GOAL: Every line of the material is to be repeated exactly as it stands.
====== RECORDS FOR THE EXERCISE
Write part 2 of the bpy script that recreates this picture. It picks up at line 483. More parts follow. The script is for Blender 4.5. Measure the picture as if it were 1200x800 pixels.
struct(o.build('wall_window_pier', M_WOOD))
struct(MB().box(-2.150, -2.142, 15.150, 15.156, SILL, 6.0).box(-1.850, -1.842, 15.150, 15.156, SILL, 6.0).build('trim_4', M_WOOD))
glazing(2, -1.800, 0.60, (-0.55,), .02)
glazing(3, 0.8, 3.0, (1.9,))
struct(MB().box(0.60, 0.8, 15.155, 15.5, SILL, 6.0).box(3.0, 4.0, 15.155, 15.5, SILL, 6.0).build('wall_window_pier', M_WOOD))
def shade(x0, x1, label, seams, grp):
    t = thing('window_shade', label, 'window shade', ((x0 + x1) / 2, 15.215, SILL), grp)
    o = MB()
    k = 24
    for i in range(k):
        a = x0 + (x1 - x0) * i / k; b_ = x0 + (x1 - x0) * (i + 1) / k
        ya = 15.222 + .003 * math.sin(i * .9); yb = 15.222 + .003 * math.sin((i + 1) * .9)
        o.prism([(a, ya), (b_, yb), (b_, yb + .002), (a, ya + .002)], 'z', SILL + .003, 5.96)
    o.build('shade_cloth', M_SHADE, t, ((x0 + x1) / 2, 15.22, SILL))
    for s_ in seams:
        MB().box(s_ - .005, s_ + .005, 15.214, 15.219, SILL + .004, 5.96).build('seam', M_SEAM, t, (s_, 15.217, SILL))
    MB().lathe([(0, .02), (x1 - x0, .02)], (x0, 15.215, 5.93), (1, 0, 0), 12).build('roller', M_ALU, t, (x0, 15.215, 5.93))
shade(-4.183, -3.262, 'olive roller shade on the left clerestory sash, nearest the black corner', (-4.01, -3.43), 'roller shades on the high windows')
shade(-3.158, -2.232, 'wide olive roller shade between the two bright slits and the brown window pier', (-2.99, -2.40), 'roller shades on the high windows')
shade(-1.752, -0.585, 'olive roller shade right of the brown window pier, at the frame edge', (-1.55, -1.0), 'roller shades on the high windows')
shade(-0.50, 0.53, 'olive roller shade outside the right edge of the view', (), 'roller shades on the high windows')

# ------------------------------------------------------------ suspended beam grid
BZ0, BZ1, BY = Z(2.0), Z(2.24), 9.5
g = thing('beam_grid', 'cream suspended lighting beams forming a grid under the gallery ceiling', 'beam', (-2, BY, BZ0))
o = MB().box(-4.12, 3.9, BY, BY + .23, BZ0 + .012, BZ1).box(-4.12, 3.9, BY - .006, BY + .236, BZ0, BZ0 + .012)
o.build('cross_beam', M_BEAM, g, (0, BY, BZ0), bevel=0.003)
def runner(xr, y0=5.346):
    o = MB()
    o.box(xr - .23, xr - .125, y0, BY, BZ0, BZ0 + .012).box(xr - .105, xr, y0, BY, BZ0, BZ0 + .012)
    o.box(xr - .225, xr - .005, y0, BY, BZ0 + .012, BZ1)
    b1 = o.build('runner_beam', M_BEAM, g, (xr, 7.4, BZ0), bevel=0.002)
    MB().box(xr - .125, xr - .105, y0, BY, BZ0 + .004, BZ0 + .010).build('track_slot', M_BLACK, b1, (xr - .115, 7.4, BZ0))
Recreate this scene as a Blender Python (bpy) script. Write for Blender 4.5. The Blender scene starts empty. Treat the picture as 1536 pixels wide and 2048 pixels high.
============
WORKED SOLUTION:
Write part 2 of the bpy script that recreates this picture. It picks up at line 483. More parts follow. The script is for Blender 4.5. Measure the picture as if it were 1200x800 pixels.
struct(o.build('wall_window_pier', M_WOOD))
struct(MB().box(-2.150, -2.142, 15.150, 15.156, SILL, 6.0).box(-1.850, -1.842, 15.150, 15.156, SILL, 6.0).build('trim_4', M_WOOD))
glazing(2, -1.800, 0.60, (-0.55,), .02)
glazing(3, 0.8, 3.0, (1.9,))
struct(MB().box(0.60, 0.8, 15.155, 15.5, SILL, 6.0).box(3.0, 4.0, 15.155, 15.5, SILL, 6.0).build('wall_window_pier', M_WOOD))
def shade(x0, x1, label, seams, grp):
    t = thing('window_shade', label, 'window shade', ((x0 + x1) / 2, 15.215, SILL), grp)
    o = MB()
    k = 24
    for i in range(k):
        a = x0 + (x1 - x0) * i / k; b_ = x0 + (x1 - x0) * (i + 1) / k
        ya = 15.222 + .003 * math.sin(i * .9); yb = 15.222 + .003 * math.sin((i + 1) * .9)
        o.prism([(a, ya), (b_, yb), (b_, yb + .002), (a, ya + .002)], 'z', SILL + .003, 5.96)
    o.build('shade_cloth', M_SHADE, t, ((x0 + x1) / 2, 15.22, SILL))
    for s_ in seams:
        MB().box(s_ - .005, s_ + .005, 15.214, 15.219, SILL + .004, 5.96).build('seam', M_SEAM, t, (s_, 15.217, SILL))
    MB().lathe([(0, .02), (x1 - x0, .02)], (x0, 15.215, 5.93), (1, 0, 0), 12).build('roller', M_ALU, t, (x0, 15.215, 5.93))
shade(-4.183, -3.262, 'olive roller shade on the left clerestory sash, nearest the black corner', (-4.01, -3.43), 'roller shades on the high windows')
shade(-3.158, -2.232, 'wide olive roller shade between the two bright slits and the brown window pier', (-2.99, -2.40), 'roller shades on the high windows')
shade(-1.752, -0.585, 'olive roller shade right of the brown window pier, at the frame edge', (-1.55, -1.0), 'roller shades on the high windows')
shade(-0.50, 0.53, 'olive roller shade outside the right edge of the view', (), 'roller shades on the high windows')

# ------------------------------------------------------------ suspended beam grid
BZ0, BZ1, BY = Z(2.0), Z(2.24), 9.5
g = thing('beam_grid', 'cream suspended lighting beams forming a grid under the gallery ceiling', 'beam', (-2, BY, BZ0))
o = MB().box(-4.12, 3.9, BY, BY + .23, BZ0 + .012, BZ1).box(-4.12, 3.9, BY - .006, BY + .236, BZ0, BZ0 + .012)
o.build('cross_beam', M_BEAM, g, (0, BY, BZ0), bevel=0.003)
def runner(xr, y0=5.346):
    o = MB()
    o.box(xr - .23, xr - .125, y0, BY, BZ0, BZ0 + .012).box(xr - .105, xr, y0, BY, BZ0, BZ0 + .012)
    o.box(xr - .225, xr - .005, y0, BY, BZ0 + .012, BZ1)
    b1 = o.build('runner_beam', M_BEAM, g, (xr, 7.4, BZ0), bevel=0.002)
    MB().box(xr - .125, xr - .105, y0, BY, BZ0 + .004, BZ0 + .010).build('track_slot', M_BLACK, b1, (xr - .115, 7.4, BZ0))
Recreate this scene as a Blender Python (bpy) script. Write for Blender 4.5. The Blender scene starts empty. Treat the picture as 1536 pixels wide and 2048 pixels high.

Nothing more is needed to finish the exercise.